Nr. 3 von Dorns Theatercredo ist die Regie. Und hier bedient er alle Genres: Vom konventionell chorisch inszenierten Femegericht bis zur Schauerromantik, von der Ritterparodie mit galoppierenden Pferden bis zur Personengroteske. Und so wie Dorn zeigt, was er mit Sprache und Schauspielerführung erreichen kann, zeigt er es auch in der Technik. Mit seinem kongenialen (T)Raumerfinder Jürgen Rose hat er weder Hintergrundbilder noch Maschinen geschont. Aus einer Styroporwand vor der Brandmauer bricht eine Engelssilhouette heraus, durch die steigt der Regisseur Dorn selbst als Spielleiter, winkt seine Schauspieler auf die Bühne und geht ab durch die Mitte - ein Statement des scheidenden Intendanten.

Jürgen Roses Bühnenbild Copyright: Thomas Dashuber

Rose und Dorn erfinden aus dem Nichts wunderbare Bilder und viel Theaterzauber. Feuerschein, explodierende Brandbomben, da fallen Schlösser in sich zusammen, bis nur das Skelett stehen bleibt. Außenräume werden mit ein paar Wandwinkeln zu Innenräumen, kleine Hütten versinken im Nichts, die weiße Brandmauer wird per Hintergrundbild dupliziert und dann wieder von einem schwarzen Hintergrund ironisiert. Dorns Bekenntnis zum Theaterguckkasten demonstriert sogar der Samtvorhang mit einem darauf projizierten Guckkasten.

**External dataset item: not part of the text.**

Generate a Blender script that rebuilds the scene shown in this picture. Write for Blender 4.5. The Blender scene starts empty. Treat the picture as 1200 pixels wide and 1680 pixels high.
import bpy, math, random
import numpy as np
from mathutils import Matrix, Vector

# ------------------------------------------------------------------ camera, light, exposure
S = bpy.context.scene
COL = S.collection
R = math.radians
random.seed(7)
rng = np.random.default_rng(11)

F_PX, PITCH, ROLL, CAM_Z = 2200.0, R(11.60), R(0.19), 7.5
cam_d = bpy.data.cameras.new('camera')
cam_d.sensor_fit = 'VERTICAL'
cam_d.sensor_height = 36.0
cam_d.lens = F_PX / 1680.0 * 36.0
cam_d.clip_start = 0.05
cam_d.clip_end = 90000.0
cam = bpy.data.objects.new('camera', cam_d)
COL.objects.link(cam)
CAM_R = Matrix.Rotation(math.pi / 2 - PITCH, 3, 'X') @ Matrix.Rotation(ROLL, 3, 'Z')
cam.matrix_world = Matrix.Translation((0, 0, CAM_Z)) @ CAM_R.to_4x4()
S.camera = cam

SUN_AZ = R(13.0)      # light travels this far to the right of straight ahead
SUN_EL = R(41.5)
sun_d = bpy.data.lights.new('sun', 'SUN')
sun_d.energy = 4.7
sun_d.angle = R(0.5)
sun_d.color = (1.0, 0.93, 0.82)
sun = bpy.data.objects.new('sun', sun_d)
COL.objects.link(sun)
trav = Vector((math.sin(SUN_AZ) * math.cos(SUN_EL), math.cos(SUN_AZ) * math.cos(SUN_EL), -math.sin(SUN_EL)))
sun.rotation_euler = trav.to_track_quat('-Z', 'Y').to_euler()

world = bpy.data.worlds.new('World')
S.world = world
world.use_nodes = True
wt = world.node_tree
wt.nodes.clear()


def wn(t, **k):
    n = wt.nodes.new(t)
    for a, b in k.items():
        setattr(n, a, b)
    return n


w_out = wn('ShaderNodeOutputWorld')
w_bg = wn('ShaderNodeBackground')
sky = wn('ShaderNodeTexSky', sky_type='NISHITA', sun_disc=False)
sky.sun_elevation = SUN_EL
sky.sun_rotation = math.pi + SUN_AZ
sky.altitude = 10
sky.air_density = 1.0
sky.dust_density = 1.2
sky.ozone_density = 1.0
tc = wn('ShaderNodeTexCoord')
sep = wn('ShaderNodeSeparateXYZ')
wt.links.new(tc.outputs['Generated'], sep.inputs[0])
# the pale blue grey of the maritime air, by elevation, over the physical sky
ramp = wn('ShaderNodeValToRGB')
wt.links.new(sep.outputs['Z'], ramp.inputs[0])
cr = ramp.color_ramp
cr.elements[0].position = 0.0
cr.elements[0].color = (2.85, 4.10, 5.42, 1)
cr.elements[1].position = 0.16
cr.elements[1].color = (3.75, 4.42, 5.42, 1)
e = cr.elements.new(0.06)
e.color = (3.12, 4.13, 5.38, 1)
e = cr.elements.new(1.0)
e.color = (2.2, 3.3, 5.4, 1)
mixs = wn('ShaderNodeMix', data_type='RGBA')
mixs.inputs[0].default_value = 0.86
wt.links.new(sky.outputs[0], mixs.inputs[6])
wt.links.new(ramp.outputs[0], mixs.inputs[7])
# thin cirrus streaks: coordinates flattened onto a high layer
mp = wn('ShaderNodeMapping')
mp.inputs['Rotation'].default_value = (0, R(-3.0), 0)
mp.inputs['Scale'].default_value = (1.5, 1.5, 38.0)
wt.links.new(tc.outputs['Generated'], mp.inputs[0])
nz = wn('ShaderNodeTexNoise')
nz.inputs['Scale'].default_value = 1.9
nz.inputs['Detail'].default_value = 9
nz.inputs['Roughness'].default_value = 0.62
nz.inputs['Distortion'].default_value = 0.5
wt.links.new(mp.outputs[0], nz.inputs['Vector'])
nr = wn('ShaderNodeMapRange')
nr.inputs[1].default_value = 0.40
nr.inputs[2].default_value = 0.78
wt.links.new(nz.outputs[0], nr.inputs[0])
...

Was er wirklich will, zeigt Dorn in seinen eigenen Auftritten aus dem Cherub-Umriss heraus: Erst als Spielleiter, am Schluss als Kaiser, der nachdenklich die Erinnerung an seinen eigenen Fehltritt wachruft und schließlich das Käthchen als Tochter an seine Brust drückt. Da zeigt sich die Kunst des offenen, transparenten Theaters, das auch ganz ohne Effekte nur durch Denken und Sprache wirkt.

Man muss hoffen, dass diese große Kleist-Aufführung, die ja nur bis zum Sommer läuft, uns wenigstens auf DVD erhalten bleibt.